Short problem:
Copy each line of the entries that contains the word "finishes".

Material to process:
=====
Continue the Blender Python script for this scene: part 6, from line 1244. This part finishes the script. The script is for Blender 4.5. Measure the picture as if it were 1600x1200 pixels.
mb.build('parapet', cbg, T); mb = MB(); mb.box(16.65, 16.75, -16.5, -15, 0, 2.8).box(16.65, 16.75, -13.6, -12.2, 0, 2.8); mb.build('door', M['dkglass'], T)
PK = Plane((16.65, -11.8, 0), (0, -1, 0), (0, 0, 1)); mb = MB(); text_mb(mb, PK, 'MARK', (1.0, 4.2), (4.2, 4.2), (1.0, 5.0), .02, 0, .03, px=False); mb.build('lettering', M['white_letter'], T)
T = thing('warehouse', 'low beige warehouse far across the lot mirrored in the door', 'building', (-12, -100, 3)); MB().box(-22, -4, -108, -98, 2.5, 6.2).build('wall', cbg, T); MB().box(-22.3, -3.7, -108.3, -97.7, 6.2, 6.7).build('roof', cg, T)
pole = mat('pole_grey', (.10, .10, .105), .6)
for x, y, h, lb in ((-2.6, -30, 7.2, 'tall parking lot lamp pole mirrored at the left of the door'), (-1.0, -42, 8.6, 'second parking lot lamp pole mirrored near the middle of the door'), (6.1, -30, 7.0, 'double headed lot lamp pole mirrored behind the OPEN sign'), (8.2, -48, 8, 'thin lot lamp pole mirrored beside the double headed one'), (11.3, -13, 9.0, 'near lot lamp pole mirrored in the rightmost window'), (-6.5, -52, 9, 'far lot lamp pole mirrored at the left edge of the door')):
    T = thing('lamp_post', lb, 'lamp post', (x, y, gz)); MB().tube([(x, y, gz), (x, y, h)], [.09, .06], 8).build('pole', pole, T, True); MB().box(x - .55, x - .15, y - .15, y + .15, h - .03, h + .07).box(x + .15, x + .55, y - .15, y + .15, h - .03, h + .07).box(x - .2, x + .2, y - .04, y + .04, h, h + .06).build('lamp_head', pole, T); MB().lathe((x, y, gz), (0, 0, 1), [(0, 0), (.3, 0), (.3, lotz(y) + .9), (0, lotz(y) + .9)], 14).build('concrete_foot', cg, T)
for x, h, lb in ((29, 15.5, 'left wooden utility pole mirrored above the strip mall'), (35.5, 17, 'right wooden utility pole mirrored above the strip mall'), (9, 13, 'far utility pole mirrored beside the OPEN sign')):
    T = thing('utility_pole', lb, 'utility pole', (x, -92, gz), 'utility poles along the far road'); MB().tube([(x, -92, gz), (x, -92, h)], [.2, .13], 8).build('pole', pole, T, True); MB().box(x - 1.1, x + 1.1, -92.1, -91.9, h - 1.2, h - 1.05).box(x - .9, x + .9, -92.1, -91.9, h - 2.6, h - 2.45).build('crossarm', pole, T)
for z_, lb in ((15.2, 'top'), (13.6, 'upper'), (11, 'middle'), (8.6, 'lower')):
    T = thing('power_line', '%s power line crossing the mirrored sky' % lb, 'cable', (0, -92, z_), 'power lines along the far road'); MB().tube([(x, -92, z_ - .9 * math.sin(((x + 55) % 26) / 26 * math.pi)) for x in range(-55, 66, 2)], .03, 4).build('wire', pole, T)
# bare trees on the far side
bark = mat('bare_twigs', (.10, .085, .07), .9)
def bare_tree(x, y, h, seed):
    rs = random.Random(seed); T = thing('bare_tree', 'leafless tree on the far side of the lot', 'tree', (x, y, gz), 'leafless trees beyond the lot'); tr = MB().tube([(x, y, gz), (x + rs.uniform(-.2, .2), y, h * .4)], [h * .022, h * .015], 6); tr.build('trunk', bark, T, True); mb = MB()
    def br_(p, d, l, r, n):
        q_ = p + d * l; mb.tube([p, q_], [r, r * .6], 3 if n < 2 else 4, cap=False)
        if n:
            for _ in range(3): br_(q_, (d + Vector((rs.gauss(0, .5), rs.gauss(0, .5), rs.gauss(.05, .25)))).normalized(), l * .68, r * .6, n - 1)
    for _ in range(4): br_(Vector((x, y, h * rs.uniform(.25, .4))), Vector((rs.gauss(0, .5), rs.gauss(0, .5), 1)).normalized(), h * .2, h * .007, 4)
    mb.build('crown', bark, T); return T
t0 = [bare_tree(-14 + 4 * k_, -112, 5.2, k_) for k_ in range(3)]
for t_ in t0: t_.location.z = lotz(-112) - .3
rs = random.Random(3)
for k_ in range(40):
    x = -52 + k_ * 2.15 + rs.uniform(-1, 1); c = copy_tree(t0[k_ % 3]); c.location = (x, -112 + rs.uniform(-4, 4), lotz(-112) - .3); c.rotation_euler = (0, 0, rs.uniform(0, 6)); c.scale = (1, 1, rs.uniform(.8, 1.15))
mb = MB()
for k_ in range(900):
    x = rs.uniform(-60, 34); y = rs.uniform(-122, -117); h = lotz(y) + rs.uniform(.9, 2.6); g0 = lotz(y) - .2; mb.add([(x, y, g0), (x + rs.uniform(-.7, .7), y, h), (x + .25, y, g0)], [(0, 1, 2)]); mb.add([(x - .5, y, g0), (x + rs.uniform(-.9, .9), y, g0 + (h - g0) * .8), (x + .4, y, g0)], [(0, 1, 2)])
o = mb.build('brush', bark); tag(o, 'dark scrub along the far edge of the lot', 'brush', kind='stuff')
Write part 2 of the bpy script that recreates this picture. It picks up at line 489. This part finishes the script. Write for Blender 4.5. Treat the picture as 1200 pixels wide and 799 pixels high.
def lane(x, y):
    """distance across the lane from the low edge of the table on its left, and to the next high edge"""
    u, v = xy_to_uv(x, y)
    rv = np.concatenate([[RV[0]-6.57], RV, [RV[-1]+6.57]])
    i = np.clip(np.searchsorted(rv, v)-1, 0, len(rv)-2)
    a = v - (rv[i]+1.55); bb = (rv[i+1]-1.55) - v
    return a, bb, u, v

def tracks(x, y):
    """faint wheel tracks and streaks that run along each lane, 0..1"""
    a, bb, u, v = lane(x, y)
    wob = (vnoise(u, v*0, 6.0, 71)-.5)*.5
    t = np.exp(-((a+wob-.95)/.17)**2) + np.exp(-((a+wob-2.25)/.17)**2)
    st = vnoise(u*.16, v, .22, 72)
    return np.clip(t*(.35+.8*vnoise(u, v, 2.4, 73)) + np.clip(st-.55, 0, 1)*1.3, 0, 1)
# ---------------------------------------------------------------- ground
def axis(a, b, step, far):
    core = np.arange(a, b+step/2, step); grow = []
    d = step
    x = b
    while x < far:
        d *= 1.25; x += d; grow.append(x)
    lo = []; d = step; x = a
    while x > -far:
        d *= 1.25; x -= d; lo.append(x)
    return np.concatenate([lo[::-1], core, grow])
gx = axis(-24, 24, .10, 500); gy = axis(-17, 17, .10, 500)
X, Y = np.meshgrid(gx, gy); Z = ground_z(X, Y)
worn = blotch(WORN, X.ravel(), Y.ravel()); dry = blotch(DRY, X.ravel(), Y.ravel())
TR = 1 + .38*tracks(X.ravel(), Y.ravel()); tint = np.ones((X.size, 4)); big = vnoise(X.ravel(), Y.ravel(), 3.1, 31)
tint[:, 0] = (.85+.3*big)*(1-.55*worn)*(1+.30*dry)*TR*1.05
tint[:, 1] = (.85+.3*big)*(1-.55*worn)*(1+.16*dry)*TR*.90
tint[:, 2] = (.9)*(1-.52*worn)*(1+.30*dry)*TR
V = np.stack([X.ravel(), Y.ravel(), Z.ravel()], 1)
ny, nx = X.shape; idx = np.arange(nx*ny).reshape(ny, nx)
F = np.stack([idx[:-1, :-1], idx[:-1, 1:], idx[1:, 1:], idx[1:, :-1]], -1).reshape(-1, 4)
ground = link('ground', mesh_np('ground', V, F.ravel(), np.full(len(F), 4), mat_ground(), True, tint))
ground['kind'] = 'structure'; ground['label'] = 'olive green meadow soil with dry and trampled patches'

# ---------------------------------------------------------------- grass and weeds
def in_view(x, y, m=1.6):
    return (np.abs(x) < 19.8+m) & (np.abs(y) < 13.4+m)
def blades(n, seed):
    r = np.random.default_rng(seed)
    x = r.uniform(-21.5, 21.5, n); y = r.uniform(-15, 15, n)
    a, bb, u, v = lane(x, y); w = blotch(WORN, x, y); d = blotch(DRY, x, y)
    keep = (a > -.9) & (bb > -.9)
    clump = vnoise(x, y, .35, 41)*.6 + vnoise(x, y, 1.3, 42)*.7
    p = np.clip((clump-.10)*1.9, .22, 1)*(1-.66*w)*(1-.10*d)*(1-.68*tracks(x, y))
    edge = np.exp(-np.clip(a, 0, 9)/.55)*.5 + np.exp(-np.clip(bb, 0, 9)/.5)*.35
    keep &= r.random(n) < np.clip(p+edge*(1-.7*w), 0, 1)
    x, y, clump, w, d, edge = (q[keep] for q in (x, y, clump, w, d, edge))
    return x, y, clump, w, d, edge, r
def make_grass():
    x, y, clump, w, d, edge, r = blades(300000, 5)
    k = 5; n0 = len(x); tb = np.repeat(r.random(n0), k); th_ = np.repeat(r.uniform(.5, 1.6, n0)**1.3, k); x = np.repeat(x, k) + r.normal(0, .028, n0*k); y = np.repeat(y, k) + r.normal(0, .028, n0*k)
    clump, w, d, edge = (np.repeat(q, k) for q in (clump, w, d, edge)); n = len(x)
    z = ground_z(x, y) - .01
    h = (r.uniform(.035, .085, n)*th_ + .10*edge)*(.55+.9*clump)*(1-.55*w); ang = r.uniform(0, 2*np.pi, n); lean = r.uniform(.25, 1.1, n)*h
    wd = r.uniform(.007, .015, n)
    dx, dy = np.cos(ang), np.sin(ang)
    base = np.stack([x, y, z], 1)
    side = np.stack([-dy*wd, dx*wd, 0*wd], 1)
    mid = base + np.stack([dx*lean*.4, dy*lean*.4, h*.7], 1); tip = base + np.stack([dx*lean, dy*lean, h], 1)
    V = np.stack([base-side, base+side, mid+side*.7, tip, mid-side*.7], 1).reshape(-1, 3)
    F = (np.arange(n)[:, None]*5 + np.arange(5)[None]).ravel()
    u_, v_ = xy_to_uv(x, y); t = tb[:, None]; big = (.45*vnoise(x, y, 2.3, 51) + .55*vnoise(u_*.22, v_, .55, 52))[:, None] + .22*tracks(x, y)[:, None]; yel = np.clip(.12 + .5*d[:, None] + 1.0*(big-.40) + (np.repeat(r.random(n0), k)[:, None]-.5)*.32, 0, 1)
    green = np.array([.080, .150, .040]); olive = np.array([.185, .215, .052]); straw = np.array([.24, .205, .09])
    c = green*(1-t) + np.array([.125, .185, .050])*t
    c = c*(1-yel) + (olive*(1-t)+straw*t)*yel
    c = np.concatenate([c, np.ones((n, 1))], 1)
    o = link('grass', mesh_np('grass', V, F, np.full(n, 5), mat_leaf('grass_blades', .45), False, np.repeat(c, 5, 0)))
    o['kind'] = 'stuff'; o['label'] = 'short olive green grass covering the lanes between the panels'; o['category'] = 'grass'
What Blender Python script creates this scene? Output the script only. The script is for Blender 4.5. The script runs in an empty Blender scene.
=====
Answer to this exercise:
Continue the Blender Python script for this scene: part 6, from line 1244. This part finishes the script. The script is for Blender 4.5. Measure the picture as if it were 1600x1200 pixels.
Write part 2 of the bpy script that recreates this picture. It picks up at line 489. This part finishes the script. Write for Blender 4.5. Treat the picture as 1200 pixels wide and 799 pixels high.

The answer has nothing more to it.